La semana pasada tuve ocasión de compartir algunos días con los grupos apostólicos de la Parroquia de Santo Domingo, en Mompox, departamento de Bolívar, al norte de Colombia. Acogido con afecto y contagioso espíritu fraterno, pude ofrecer algunas enseñanzas básicas de espiritualidad mariana. Como suele suceder en estos casos, fue mucho más lo que recibí que lo que pude dar, y sencillamente el corazón se siente agradecido por la gracia de ver cómo el Señor hace maravillas en su pueblo santo.
Quiero destacar la generosidad de los misioneros, empezando por mis hermanos de comunidad. Tras las huellas de anteriores líderes y predicadores, el actual párroco, fr. Jaime Julio Cantillo, O.P., me compartía con sencillez los diferentes escenarios del ministerio sacerdotal en un ambiente rural marcado por graves carencias, sobre todo en vías de comunicación. El recorrido de varias horas hasta veredas “acuáticas” como La Lobata o “Las Boquillas” implica horas de desplazamiento por agua y tierra, con la flexibilidad mental necesaria para los diversos cambios que se suceden según el nivel de los canales y las condiciones del clima en general.

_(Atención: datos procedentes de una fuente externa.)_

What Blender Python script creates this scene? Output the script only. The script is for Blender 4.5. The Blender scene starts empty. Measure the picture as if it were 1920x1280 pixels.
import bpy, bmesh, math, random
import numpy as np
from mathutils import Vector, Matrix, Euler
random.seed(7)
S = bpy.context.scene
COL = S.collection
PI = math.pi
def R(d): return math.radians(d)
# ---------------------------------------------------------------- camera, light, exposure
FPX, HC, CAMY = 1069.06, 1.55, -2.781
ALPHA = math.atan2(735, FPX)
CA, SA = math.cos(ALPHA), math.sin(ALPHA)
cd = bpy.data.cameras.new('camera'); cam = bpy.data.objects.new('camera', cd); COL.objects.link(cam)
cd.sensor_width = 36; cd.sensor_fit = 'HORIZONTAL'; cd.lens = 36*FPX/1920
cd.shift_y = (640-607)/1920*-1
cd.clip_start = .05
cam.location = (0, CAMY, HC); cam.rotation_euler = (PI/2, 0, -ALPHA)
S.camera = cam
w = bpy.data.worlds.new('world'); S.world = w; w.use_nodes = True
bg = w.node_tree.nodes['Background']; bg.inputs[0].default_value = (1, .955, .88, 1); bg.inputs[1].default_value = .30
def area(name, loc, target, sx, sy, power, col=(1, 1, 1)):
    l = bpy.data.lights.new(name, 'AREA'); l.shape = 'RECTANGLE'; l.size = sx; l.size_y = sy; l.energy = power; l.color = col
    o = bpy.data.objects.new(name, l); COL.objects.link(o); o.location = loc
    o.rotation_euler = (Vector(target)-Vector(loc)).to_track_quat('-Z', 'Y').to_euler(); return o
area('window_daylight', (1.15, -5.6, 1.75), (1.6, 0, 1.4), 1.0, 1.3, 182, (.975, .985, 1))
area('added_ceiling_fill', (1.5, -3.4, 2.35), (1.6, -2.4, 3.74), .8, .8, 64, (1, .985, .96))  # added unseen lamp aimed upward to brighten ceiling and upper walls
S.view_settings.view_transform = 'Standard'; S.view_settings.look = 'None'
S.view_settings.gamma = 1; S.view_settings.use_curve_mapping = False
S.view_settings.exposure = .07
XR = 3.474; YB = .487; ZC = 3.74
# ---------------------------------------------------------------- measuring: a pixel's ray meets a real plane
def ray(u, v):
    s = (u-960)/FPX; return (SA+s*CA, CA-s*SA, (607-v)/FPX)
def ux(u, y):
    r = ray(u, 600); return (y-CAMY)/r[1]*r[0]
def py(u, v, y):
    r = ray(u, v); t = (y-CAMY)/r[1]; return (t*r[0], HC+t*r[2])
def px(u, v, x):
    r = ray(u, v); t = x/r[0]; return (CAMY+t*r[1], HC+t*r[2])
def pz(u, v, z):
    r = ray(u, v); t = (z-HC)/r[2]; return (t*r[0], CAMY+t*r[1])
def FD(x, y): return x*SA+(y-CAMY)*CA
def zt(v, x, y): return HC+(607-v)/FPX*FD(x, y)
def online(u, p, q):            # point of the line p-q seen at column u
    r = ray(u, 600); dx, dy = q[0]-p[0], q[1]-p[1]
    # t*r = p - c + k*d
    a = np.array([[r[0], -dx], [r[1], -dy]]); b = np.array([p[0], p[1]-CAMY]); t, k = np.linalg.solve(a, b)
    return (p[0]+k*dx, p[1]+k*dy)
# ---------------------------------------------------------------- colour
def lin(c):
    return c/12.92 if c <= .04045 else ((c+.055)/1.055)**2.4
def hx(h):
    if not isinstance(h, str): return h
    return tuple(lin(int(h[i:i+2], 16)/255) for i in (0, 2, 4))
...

Alabo al Señor por la constancia alegre de tantos misioneros. Sus vidas entregadas en el anonimato, lejos de los grandes medios de comunicación, rara vez ocupan la atención del gran público, que en cmabio se muestra ávido de masticar hasta la saciedad cualquier escándalo de sacerdote. ¡Qué poco saben de la Iglesia, los que no conocen estas obras, los que no han visto las sonrisas y recibido los abrazos agradecidos de tantos que reciben esperanza del sacerdote y de su vida entregada día a día!